Supplied data:
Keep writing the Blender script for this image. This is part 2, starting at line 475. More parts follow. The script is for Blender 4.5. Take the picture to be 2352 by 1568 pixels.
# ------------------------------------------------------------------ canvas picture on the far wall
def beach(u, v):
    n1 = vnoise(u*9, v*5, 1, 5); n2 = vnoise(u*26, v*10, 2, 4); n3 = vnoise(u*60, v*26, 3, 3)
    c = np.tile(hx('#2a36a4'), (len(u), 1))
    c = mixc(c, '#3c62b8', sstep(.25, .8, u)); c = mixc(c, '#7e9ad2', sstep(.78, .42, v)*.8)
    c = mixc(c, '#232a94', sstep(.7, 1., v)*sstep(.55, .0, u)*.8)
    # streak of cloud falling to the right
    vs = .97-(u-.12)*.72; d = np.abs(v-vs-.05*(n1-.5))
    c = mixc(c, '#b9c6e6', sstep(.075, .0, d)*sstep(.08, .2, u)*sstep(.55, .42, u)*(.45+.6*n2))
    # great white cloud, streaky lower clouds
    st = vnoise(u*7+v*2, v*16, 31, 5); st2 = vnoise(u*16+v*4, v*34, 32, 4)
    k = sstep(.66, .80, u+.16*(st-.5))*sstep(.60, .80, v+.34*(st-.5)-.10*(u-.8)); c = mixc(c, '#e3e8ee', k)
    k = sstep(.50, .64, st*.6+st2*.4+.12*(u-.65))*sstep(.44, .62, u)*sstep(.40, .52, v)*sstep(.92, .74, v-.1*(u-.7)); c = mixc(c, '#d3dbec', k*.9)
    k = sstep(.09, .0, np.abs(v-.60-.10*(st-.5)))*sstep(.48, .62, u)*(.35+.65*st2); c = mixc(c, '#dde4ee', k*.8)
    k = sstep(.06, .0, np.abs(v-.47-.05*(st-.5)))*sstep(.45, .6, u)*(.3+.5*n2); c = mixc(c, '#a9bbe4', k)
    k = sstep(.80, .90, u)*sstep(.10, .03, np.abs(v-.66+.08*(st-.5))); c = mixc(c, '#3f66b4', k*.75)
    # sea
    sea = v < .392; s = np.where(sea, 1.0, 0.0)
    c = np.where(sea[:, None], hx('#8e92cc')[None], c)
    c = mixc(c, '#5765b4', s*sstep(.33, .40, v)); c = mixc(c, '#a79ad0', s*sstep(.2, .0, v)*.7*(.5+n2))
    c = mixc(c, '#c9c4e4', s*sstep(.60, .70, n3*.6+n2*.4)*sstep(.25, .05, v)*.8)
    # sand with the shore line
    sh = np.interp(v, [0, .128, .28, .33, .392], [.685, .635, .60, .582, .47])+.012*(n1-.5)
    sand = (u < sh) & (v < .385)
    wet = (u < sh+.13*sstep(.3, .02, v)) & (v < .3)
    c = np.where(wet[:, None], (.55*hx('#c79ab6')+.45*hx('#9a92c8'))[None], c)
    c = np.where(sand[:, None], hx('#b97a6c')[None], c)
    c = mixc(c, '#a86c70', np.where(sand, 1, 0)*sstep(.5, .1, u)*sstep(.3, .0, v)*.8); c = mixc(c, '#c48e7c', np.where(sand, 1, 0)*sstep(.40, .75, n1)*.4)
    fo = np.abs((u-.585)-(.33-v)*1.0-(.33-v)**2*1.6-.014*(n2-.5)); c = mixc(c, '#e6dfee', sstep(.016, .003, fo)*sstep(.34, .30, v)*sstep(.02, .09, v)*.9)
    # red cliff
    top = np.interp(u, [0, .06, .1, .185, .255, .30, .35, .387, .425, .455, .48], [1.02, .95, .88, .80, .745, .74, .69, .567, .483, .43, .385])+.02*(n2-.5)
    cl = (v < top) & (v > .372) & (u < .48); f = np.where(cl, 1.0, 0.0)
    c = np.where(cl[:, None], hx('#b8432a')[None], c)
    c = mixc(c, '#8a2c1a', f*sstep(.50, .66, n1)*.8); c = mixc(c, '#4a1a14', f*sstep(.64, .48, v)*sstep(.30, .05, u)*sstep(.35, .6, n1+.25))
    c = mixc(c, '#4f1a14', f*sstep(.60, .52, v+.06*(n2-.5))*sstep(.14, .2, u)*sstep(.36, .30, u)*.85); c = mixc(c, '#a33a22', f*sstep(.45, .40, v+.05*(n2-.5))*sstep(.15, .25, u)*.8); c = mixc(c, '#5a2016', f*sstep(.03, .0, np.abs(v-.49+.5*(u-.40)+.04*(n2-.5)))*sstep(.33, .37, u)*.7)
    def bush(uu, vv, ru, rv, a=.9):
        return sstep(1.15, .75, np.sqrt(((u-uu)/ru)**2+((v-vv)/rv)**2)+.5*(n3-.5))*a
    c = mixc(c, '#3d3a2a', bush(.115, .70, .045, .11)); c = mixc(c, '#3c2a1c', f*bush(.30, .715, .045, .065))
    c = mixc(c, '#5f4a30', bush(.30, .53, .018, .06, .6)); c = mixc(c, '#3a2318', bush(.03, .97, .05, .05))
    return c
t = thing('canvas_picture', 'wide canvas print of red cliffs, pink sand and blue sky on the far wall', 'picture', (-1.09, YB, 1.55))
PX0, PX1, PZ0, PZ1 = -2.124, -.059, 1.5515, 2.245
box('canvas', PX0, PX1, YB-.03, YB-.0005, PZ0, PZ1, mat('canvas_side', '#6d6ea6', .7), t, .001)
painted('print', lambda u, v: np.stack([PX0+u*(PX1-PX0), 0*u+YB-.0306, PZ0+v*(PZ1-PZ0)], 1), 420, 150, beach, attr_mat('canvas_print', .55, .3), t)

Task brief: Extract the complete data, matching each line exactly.

Written answer:
Keep writing the Blender script for this image. This is part 2, starting at line 475. More parts follow. The script is for Blender 4.5. Take the picture to be 2352 by 1568 pixels.
# ------------------------------------------------------------------ canvas picture on the far wall
def beach(u, v):
    n1 = vnoise(u*9, v*5, 1, 5); n2 = vnoise(u*26, v*10, 2, 4); n3 = vnoise(u*60, v*26, 3, 3)
    c = np.tile(hx('#2a36a4'), (len(u), 1))
    c = mixc(c, '#3c62b8', sstep(.25, .8, u)); c = mixc(c, '#7e9ad2', sstep(.78, .42, v)*.8)
    c = mixc(c, '#232a94', sstep(.7, 1., v)*sstep(.55, .0, u)*.8)
    # streak of cloud falling to the right
    vs = .97-(u-.12)*.72; d = np.abs(v-vs-.05*(n1-.5))
    c = mixc(c, '#b9c6e6', sstep(.075, .0, d)*sstep(.08, .2, u)*sstep(.55, .42, u)*(.45+.6*n2))
    # great white cloud, streaky lower clouds
    st = vnoise(u*7+v*2, v*16, 31, 5); st2 = vnoise(u*16+v*4, v*34, 32, 4)
    k = sstep(.66, .80, u+.16*(st-.5))*sstep(.60, .80, v+.34*(st-.5)-.10*(u-.8)); c = mixc(c, '#e3e8ee', k)
    k = sstep(.50, .64, st*.6+st2*.4+.12*(u-.65))*sstep(.44, .62, u)*sstep(.40, .52, v)*sstep(.92, .74, v-.1*(u-.7)); c = mixc(c, '#d3dbec', k*.9)
    k = sstep(.09, .0, np.abs(v-.60-.10*(st-.5)))*sstep(.48, .62, u)*(.35+.65*st2); c = mixc(c, '#dde4ee', k*.8)
    k = sstep(.06, .0, np.abs(v-.47-.05*(st-.5)))*sstep(.45, .6, u)*(.3+.5*n2); c = mixc(c, '#a9bbe4', k)
    k = sstep(.80, .90, u)*sstep(.10, .03, np.abs(v-.66+.08*(st-.5))); c = mixc(c, '#3f66b4', k*.75)
    # sea
    sea = v < .392; s = np.where(sea, 1.0, 0.0)
    c = np.where(sea[:, None], hx('#8e92cc')[None], c)
    c = mixc(c, '#5765b4', s*sstep(.33, .40, v)); c = mixc(c, '#a79ad0', s*sstep(.2, .0, v)*.7*(.5+n2))
    c = mixc(c, '#c9c4e4', s*sstep(.60, .70, n3*.6+n2*.4)*sstep(.25, .05, v)*.8)
    # sand with the shore line
    sh = np.interp(v, [0, .128, .28, .33, .392], [.685, .635, .60, .582, .47])+.012*(n1-.5)
    sand = (u < sh) & (v < .385)
    wet = (u < sh+.13*sstep(.3, .02, v)) & (v < .3)
    c = np.where(wet[:, None], (.55*hx('#c79ab6')+.45*hx('#9a92c8'))[None], c)
    c = np.where(sand[:, None], hx('#b97a6c')[None], c)
    c = mixc(c, '#a86c70', np.where(sand, 1, 0)*sstep(.5, .1, u)*sstep(.3, .0, v)*.8); c = mixc(c, '#c48e7c', np.where(sand, 1, 0)*sstep(.40, .75, n1)*.4)
    fo = np.abs((u-.585)-(.33-v)*1.0-(.33-v)**2*1.6-.014*(n2-.5)); c = mixc(c, '#e6dfee', sstep(.016, .003, fo)*sstep(.34, .30, v)*sstep(.02, .09, v)*.9)
    # red cliff
    top = np.interp(u, [0, .06, .1, .185, .255, .30, .35, .387, .425, .455, .48], [1.02, .95, .88, .80, .745, .74, .69, .567, .483, .43, .385])+.02*(n2-.5)
    cl = (v < top) & (v > .372) & (u < .48); f = np.where(cl, 1.0, 0.0)
    c = np.where(cl[:, None], hx('#b8432a')[None], c)
    c = mixc(c, '#8a2c1a', f*sstep(.50, .66, n1)*.8); c = mixc(c, '#4a1a14', f*sstep(.64, .48, v)*sstep(.30, .05, u)*sstep(.35, .6, n1+.25))
    c = mixc(c, '#4f1a14', f*sstep(.60, .52, v+.06*(n2-.5))*sstep(.14, .2, u)*sstep(.36, .30, u)*.85); c = mixc(c, '#a33a22', f*sstep(.45, .40, v+.05*(n2-.5))*sstep(.15, .25, u)*.8); c = mixc(c, '#5a2016', f*sstep(.03, .0, np.abs(v-.49+.5*(u-.40)+.04*(n2-.5)))*sstep(.33, .37, u)*.7)
    def bush(uu, vv, ru, rv, a=.9):
        return sstep(1.15, .75, np.sqrt(((u-uu)/ru)**2+((v-vv)/rv)**2)+.5*(n3-.5))*a
    c = mixc(c, '#3d3a2a', bush(.115, .70, .045, .11)); c = mixc(c, '#3c2a1c', f*bush(.30, .715, .045, .065))
    c = mixc(c, '#5f4a30', bush(.30, .53, .018, .06, .6)); c = mixc(c, '#3a2318', bush(.03, .97, .05, .05))
    return c
t = thing('canvas_picture', 'wide canvas print of red cliffs, pink sand and blue sky on the far wall', 'picture', (-1.09, YB, 1.55))
PX0, PX1, PZ0, PZ1 = -2.124, -.059, 1.5515, 2.245
box('canvas', PX0, PX1, YB-.03, YB-.0005, PZ0, PZ1, mat('canvas_side', '#6d6ea6', .7), t, .001)
painted('print', lambda u, v: np.stack([PX0+u*(PX1-PX0), 0*u+YB-.0306, PZ0+v*(PZ1-PZ0)], 1), 420, 150, beach, attr_mat('canvas_print', .55, .3), t)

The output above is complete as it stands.